I have been a designer for over seventeen years and I can say I truly love what I do. It’s always a special thrill to take a bunch of random information and organize it into something beautiful.
I would describe my design aesthetic as clean and minimal. Everything on the page serves a purpose. I also practice pixel perfect linear design.
Over my career I have worn many hats; Flash animator, html email designer, web designer, front end developer, visual designer and currently UI/UX designer, I am always evolving. I am primarily focused on UX design.
Specialties: Web/Interactive Design, Visual Design, Flash Animation, experience in Information Architecture and User Experience
My Journey
 My Design Career has taken several twists and turns over the years. It has been an interesting and unique journey. I never had aspirations to be a designer I did not choose a career in design, somehow my career chose me.
College
I owe my career to my mom. I grew up in a middle class, blue collar home. I never considered a creative career. After my second year/college I moved back home and had no direction. One Saturday morning I was woken up by my mom and forced to go with my sister to see what the Illinois Institute of Art had to offer. I saw their presentation on multimedia design and I instantly fell in love with the program. That morning changed the course of my academic and professional life. I suddenly found purpose and direction. If it wasn’t for my mom I fear where my career would be today.
Animation
In June of 2000 I was getting ready to graduate college, as I was prepping my portfolio and trying to interview for my first job I realized I didn’t know Flash.
At the time Flash was one of the hottest programs in interactive and everyone wanted a Flash designer/animator. I spoke to my web design professor; she spent two hours teaching me the basics. I mastered Flash and became an excellent animator. The first 7 years of my career was dominated by Flash projects. This was also an excellent lesson in design as I learned how to use key frames to improve my work. Eventually, Steve Jobs killed Flash and I had to adapt.
Motorola
I look at my career as before and after Motorola. I am so thankful for my time there as I learned more than I could express. I took the role as a way to learn CSS, at the time it was a newer language and I was doing some front-end development.
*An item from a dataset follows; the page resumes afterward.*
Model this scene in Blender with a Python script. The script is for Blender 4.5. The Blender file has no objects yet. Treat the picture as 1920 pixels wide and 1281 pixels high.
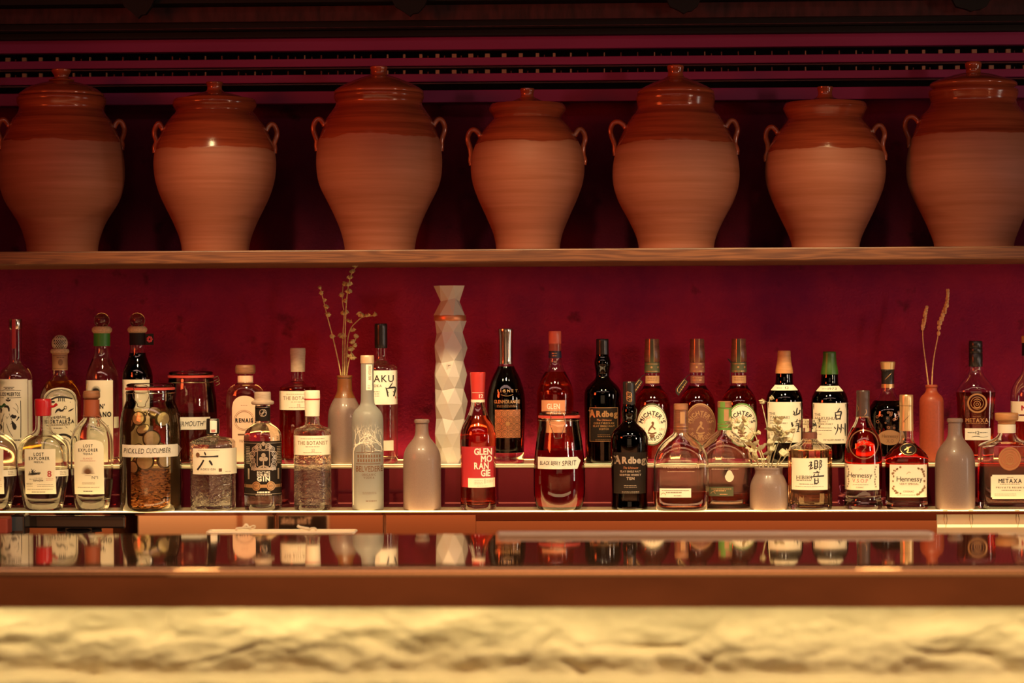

This helped me understand what developers dealt with as well as forced me to have to consider build issues while doing design.
My manager, Frank Lawlor was also the one taught me linear and minimal design. He pulled me aside to discuss my work and explained how having things “line up” makes such a huge difference in the appearance of layout. He also was the first person to explain minimalistic design to me. Once I realized that everything on the page must serve a purpose and “looking cool” was not the most important aspect of a design my abilities increased ten fold. I am forever in debt to Frank for taking the time to try to help me and teaching me about what makes a good design. In many ways he helped me find the passion for design that I didn’t even realize I was lacking.
Freelance & UX
I have spent over thirteen years as a freelancer/contractor. As a contractor it is more or less “sink or swim.” Needless to say I had to learn how to swim quickly. The other aspect of design contracting is being the sole designer. In a majority of my contracts it was a developer or two and me. I did work on some teams, but mainly I was on my own. As the sole designer I learned how to do user research, wire frames, basic UX, prototyping, etc. I was doing this well before I ever heard the term “UX.” I learned through trial and error. I didn’t even realize I was doing user experience work until a recruiter explained it to me. I always thought those steps were simply part of the web design process. Had I not done the freelance contracts and took a chance on myself I would never have learned how to become a UX designer.